Do you have to do the books being covered by your school or can you pick any queston if you know another book better?

OP posts:
LIZS · 01/10/2018 17:17

It would be risky to do another question as they will cover themes, characterisation, language etc in preparation.

TheThirdOfHerName · 01/10/2018 18:01

A candidate can choose to answer a question on any of the texts. DS1's class studied two different texts for one section of a GCSE paper, so could have chosen either to answer a question on.

For the text studied in class, they will have learned about all the main characters and themes and analysed how the author presents these, including memorising quotes to use as evidence to back up the points they make in their essay. It would be risky to answer a question on a text they haven't studied in class, even if they've read it at home in their own time.

clary · 01/10/2018 19:07

Haha op my dd loves Prude and Prejudice so much, but she did Frankenstein in school. She certainly eyed up the P&P question but of course did the F one, bound to do better on a book you have actually analysed 😁😁

clary · 01/10/2018 19:08

PRIDE not Prude lol

Mrskeats · 01/10/2018 19:09

How could you know another book better if you’ve been taught the other one for 2 years?

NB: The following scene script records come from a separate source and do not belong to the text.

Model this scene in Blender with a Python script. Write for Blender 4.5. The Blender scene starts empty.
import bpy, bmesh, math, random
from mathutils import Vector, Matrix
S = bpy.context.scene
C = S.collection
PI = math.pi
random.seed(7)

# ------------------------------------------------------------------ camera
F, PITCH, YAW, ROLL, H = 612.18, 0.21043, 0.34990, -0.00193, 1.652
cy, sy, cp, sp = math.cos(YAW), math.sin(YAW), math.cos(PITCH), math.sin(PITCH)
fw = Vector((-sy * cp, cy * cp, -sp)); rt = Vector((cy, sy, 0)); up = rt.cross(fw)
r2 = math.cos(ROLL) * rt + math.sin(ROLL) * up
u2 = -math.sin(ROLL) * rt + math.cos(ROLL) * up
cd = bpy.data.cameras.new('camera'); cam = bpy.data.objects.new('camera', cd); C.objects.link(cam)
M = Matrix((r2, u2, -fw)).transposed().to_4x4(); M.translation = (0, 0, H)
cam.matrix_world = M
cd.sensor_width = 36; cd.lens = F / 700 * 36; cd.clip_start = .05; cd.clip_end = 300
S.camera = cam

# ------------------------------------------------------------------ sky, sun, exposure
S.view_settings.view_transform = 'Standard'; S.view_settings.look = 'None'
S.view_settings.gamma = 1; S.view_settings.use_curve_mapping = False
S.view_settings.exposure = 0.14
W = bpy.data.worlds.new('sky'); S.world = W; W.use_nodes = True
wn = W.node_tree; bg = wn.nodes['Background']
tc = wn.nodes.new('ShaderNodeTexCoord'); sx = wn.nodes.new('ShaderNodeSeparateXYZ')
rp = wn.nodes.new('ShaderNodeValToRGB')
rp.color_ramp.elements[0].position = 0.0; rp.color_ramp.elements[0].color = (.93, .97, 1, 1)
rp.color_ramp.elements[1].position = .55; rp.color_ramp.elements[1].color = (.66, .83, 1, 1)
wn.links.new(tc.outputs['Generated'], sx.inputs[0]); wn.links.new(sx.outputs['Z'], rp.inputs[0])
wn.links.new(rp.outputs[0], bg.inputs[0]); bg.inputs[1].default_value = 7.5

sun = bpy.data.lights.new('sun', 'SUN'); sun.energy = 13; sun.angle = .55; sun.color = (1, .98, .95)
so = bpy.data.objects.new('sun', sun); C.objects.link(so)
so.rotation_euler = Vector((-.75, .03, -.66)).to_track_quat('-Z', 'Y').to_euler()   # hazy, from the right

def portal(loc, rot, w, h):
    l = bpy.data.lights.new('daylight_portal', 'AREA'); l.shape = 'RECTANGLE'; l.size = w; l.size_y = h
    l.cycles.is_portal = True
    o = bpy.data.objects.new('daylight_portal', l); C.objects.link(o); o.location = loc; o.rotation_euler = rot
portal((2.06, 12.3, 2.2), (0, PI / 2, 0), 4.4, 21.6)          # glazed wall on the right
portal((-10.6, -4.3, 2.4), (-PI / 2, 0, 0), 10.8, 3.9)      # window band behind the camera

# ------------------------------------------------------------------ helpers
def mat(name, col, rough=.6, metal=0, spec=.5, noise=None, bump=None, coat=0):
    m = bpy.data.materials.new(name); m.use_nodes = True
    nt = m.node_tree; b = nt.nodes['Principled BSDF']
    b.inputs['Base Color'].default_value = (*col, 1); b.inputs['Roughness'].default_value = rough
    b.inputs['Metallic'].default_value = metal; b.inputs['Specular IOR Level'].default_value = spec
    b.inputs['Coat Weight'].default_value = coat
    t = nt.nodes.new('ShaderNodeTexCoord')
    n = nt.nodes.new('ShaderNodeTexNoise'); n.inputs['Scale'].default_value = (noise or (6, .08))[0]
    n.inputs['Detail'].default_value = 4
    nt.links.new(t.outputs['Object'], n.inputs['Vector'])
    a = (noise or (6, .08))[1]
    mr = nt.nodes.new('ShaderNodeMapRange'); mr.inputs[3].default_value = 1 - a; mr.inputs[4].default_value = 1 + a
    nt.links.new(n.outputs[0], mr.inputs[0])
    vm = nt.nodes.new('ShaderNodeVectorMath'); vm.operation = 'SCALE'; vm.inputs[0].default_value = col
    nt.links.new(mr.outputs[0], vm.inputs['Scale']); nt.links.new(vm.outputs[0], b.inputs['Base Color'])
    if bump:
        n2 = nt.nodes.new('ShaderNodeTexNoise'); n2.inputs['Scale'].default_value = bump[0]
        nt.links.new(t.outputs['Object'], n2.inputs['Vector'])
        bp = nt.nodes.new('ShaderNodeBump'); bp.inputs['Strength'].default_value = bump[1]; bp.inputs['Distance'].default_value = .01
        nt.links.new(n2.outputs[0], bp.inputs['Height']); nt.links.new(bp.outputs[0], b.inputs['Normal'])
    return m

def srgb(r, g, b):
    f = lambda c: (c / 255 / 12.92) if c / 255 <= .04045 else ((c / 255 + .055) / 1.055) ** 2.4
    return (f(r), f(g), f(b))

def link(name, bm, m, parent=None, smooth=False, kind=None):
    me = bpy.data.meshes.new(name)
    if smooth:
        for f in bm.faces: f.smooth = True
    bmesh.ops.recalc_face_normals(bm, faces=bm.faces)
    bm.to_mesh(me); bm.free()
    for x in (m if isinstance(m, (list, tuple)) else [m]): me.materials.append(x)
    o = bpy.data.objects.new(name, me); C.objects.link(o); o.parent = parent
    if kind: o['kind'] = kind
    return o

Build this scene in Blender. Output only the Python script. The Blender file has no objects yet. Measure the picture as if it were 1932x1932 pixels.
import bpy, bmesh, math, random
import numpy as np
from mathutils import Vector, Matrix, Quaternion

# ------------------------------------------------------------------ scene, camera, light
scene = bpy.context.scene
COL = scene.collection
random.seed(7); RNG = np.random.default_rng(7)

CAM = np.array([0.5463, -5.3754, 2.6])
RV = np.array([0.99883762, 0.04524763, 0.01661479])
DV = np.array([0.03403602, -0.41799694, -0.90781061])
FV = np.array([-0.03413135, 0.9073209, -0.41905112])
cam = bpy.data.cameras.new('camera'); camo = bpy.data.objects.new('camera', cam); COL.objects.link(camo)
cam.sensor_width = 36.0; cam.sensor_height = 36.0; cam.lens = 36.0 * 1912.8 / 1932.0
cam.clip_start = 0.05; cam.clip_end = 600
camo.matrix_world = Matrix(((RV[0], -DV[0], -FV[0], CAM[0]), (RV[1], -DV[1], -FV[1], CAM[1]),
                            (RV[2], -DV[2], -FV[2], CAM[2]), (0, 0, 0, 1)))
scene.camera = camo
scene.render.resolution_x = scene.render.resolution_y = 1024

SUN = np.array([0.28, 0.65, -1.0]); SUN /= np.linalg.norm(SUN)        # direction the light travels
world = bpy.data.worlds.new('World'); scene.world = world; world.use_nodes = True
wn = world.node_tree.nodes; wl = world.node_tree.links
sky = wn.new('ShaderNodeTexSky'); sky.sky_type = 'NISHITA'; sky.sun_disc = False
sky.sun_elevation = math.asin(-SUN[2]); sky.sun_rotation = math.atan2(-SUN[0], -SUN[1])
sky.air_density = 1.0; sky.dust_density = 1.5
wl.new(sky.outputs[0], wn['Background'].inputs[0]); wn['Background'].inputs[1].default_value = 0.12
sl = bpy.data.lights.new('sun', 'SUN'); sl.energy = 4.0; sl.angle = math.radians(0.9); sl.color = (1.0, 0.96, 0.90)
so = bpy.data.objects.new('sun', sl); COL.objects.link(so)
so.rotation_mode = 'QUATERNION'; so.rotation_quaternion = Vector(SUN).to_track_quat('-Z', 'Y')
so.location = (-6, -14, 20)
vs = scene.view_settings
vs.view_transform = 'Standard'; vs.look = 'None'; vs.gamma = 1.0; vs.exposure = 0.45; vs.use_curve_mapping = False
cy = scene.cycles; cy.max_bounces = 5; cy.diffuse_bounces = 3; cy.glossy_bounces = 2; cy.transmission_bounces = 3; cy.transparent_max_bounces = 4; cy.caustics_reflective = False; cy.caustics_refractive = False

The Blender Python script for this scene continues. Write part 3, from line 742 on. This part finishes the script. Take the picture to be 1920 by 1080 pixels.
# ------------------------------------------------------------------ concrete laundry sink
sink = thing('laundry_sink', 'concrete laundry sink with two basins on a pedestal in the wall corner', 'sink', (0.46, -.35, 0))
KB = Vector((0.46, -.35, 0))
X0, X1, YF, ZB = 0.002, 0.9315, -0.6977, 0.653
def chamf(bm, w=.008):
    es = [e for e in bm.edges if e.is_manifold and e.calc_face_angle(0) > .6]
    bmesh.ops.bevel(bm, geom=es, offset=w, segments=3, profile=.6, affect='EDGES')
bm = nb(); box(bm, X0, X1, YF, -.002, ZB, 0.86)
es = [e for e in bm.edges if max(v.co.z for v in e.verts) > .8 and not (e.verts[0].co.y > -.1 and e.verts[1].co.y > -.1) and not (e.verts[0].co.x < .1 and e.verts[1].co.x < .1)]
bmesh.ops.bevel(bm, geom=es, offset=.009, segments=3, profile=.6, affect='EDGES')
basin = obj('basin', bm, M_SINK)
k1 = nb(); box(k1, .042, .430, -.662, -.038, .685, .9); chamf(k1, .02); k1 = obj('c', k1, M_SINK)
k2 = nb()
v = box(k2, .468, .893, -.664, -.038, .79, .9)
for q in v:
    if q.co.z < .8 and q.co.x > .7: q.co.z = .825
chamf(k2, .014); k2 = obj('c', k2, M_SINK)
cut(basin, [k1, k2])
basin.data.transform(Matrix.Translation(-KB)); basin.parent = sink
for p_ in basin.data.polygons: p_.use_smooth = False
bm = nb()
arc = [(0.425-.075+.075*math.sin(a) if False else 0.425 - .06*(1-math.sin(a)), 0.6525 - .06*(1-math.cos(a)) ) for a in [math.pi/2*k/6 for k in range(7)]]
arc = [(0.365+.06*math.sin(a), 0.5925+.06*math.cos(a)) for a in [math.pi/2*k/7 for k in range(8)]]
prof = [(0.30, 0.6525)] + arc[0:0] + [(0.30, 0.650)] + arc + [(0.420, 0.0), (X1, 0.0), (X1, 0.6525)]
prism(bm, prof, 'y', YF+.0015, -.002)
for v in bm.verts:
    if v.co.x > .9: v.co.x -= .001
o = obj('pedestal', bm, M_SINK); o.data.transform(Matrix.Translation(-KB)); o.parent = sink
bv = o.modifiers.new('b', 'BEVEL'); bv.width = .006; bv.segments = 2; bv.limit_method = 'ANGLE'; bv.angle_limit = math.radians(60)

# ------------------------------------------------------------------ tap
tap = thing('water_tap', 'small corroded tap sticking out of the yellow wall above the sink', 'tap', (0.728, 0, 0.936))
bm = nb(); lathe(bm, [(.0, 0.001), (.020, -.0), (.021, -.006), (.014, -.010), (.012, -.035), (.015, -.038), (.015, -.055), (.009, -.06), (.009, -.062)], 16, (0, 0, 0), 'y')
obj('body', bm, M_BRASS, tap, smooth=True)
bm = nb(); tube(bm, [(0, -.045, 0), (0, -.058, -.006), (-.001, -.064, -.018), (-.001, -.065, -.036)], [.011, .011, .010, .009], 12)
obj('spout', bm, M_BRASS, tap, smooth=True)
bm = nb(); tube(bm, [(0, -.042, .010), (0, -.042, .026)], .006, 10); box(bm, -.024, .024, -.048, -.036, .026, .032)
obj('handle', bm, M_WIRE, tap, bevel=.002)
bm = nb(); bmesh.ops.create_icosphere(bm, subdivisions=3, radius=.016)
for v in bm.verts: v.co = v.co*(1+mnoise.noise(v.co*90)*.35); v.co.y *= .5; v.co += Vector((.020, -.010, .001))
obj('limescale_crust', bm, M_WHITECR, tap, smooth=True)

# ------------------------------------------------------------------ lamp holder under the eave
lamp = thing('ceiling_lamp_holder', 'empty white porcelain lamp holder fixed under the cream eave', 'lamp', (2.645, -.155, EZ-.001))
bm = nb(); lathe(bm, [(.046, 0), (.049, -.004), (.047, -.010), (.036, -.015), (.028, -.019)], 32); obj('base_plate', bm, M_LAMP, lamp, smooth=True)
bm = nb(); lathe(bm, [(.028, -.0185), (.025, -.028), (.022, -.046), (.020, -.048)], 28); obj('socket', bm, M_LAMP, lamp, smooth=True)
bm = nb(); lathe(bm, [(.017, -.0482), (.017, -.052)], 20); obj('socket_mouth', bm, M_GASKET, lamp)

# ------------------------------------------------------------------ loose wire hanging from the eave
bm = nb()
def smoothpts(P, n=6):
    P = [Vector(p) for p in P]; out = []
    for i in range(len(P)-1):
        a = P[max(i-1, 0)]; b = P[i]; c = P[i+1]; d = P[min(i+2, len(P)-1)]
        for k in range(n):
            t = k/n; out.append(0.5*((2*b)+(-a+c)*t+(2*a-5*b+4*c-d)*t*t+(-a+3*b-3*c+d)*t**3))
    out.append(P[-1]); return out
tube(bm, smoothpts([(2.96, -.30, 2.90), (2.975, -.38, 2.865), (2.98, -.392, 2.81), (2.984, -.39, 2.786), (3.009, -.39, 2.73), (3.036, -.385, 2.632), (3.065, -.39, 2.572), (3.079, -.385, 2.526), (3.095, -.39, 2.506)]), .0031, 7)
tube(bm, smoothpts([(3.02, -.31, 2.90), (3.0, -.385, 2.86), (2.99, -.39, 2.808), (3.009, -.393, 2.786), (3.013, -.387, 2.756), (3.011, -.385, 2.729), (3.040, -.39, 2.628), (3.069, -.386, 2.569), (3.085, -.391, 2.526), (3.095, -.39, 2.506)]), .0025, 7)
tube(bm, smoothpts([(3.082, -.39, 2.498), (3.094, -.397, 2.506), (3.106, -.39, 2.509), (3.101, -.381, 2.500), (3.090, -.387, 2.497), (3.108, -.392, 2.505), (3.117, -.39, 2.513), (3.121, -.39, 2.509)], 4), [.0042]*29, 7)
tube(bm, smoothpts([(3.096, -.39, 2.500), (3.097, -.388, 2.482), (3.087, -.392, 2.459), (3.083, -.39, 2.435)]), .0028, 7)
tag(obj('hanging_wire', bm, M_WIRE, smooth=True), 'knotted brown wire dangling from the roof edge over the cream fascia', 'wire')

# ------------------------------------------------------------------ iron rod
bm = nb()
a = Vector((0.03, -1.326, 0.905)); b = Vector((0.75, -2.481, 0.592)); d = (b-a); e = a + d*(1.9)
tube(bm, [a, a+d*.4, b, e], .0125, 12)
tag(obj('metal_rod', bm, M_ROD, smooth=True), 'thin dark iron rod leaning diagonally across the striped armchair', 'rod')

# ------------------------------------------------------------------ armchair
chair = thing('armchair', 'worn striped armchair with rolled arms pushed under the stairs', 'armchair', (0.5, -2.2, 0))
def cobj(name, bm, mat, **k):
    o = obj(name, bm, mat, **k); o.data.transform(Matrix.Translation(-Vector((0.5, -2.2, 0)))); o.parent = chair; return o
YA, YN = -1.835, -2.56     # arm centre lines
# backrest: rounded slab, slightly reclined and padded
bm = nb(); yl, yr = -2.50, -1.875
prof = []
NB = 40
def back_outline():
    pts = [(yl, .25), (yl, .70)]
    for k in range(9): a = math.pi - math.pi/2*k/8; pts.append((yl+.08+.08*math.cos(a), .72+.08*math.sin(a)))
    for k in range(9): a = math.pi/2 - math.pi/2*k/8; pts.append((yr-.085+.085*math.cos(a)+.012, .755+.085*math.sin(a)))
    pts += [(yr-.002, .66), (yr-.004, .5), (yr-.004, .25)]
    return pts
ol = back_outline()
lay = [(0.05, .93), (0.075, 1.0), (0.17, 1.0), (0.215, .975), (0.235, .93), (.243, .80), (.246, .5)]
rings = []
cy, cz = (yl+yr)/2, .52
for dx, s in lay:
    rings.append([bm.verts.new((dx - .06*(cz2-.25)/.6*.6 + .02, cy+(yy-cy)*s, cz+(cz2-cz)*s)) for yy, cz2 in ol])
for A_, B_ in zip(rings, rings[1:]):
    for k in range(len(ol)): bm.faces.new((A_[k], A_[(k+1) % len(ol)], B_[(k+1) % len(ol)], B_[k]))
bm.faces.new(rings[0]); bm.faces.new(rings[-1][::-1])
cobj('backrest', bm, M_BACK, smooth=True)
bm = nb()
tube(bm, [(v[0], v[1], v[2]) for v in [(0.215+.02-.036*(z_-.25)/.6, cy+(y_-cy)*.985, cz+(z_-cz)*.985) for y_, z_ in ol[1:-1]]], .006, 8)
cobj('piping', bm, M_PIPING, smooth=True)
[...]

Nagaram · 01/10/2018 21:16

I would love to study Prude and Prejudice Grin

clary · 01/10/2018 23:41

nagaram 😂😂😂

pacer142 · 02/10/2018 08:48

There's a massive difference between reading a book and studying it. Even if you have memorised every single word of a book, you may still not "understand" it in the way you need to get decent marks in an Eng Lit exam.

My son had really excellent general English/literacy skills from an early age, had a big vocabulary and would read book after book after book, and could usually remember most of it. But he didn't really "understand" them in the way of identifying plots and sub plots, identifying character traits, etc. He just couldn't "do" the subtle nuances, inferences, etc. He basically just read and remembered the words. That meant he suffered a kind of artificial limit to the number of marks he could get on the questions - he'd never "get" the points to access the top marks.

When it came to GCSEs, he actually didn't read the set texts at all. To aim for the top marks, he just read the study guides (CGP and York) for each. Not the right way by any means, but it worked and he now has a GCSE grade far better than he would have done.

There's a big difference between "reading" a book and "studying" a book.